*Supplied material*
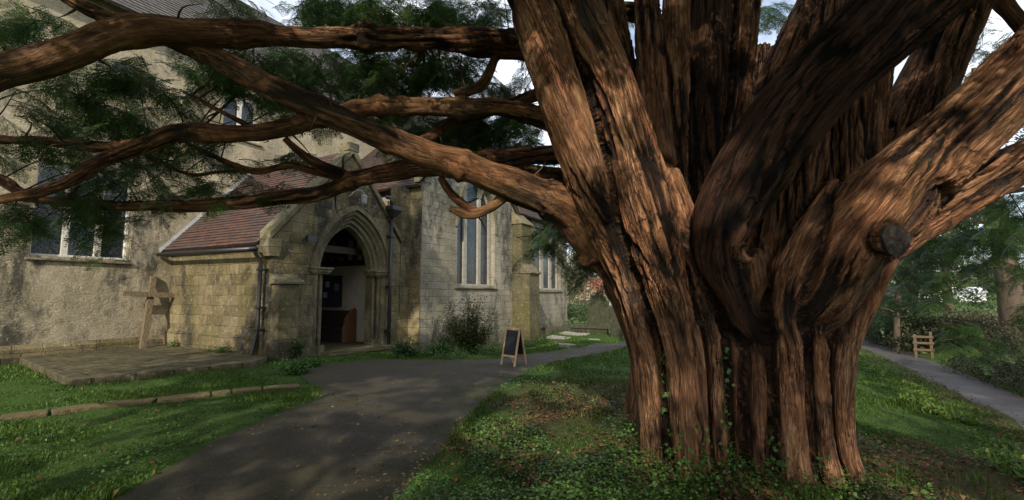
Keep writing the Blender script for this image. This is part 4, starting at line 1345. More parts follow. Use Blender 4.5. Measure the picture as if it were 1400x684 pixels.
for k, ang in enumerate(np.radians([18, 48, 75, 100, 125, 145])):       # buttresses round the back
    ca, sa = math.cos(ang), math.sin(ang)
    R0 = 0.86
    pts = [(CX + ca * (R0 + .12), CY + sa * (R0 + .05), -0.3, 0.36), (CX + ca * R0, CY + sa * R0, 0.5, 0.28), (CX + ca * R0 * 0.95, CY + sa * R0 * 0.95, 1.4, 0.27),
           (CX + ca * R0 * 1.1, CY + sa * R0 * 1.1, 2.4, 0.25), (CX + ca * 1.6, CY + sa * 1.6, 3.8, 0.2), (CX + ca * 2.3, CY + sa * 2.3, 5.4, 0.15)]
    tubes.append((spline(pts, 0.05), 0.1))


def bark_disp(q, seed, amp=1.0, low_=0.0):
    """stringy fibre relief; q in metres (two across, one along). returns displacement (m) and ridge factor 0..1"""
    q = np.asarray(q, float)
    tw = 0.35 * q[:, 2] + 0.6 * (fbm(np.stack([q[:, 2] * 0.8, q[:, 0] * 1.5, q[:, 1] * 1.5], -1), 2, seed + 3) - 0.5)
    c, s = np.cos(tw), np.sin(tw)
    x, y = q[:, 0] * c - q[:, 1] * s, q[:, 0] * s + q[:, 1] * c
    z = q[:, 2]
    o = seed * 13.7
    low = fbm(np.stack([x * 4 + o, y * 4, z * 1.1], -1), 2, seed) - 0.5
    wob = 0.35 * (fbm(np.stack([x * 9, y * 9, z * 6 + o], -1), 2, seed + 21) - 0.5)
    n1 = vnoise(np.stack([x * 13 + o + wob, y * 13 + wob, z * 1.25], -1), seed + 11)
    n2 = vnoise(np.stack([x * 27 + wob, y * 27 + o + wob, z * 2.6], -1), seed + 12)
    c1 = np.exp(-((2 * n1 - 1) / 0.20) ** 2)
    c2 = np.exp(-((2 * n2 - 1) / 0.22) ** 2)
    pl = fbm(np.stack([x * 24, y * 24, z * 5 + o], -1), 3, seed + 15)
    st = (vnoise(np.stack([x * 11 + 3 * wob, y * 11 + o, z * 2.2], -1), seed + 17) * 5.0) % 1.0      # torn plates, each lapping the next
    patch = fbm(np.stack([x * 3, y * 3, z * 1.4 + o], -1), 2, seed + 31)
    k1 = (0.30 + 1.1 * sst(patch, 0.35, 0.65)) * (1 - 0.45 * low_)
    rid = np.clip(0.78 - 0.62 * c1 * k1 - 0.36 * c2 * k1 + 0.5 * (pl - 0.5) + 0.28 * (st - 0.5), 0, 1)
    return amp * (low * 0.075 - 0.030 * c1 * k1 - 0.012 * c2 * k1 + (st - 0.5) * 0.013 * k1 + (pl - 0.5) * 0.014), rid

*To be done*
Your task is to return the lines above, from the first one up to and including the line containing "tubes.append((spline(pts, 0.05), 0.1))", minus any pictures.

*Finished task*
Keep writing the Blender script for this image. This is part 4, starting at line 1345. More parts follow. Use Blender 4.5. Measure the picture as if it were 1400x684 pixels.
for k, ang in enumerate(np.radians([18, 48, 75, 100, 125, 145])):       # buttresses round the back
    ca, sa = math.cos(ang), math.sin(ang)
    R0 = 0.86
    pts = [(CX + ca * (R0 + .12), CY + sa * (R0 + .05), -0.3, 0.36), (CX + ca * R0, CY + sa * R0, 0.5, 0.28), (CX + ca * R0 * 0.95, CY + sa * R0 * 0.95, 1.4, 0.27),
           (CX + ca * R0 * 1.1, CY + sa * R0 * 1.1, 2.4, 0.25), (CX + ca * 1.6, CY + sa * 1.6, 3.8, 0.2), (CX + ca * 2.3, CY + sa * 2.3, 5.4, 0.15)]
    tubes.append((spline(pts, 0.05), 0.1))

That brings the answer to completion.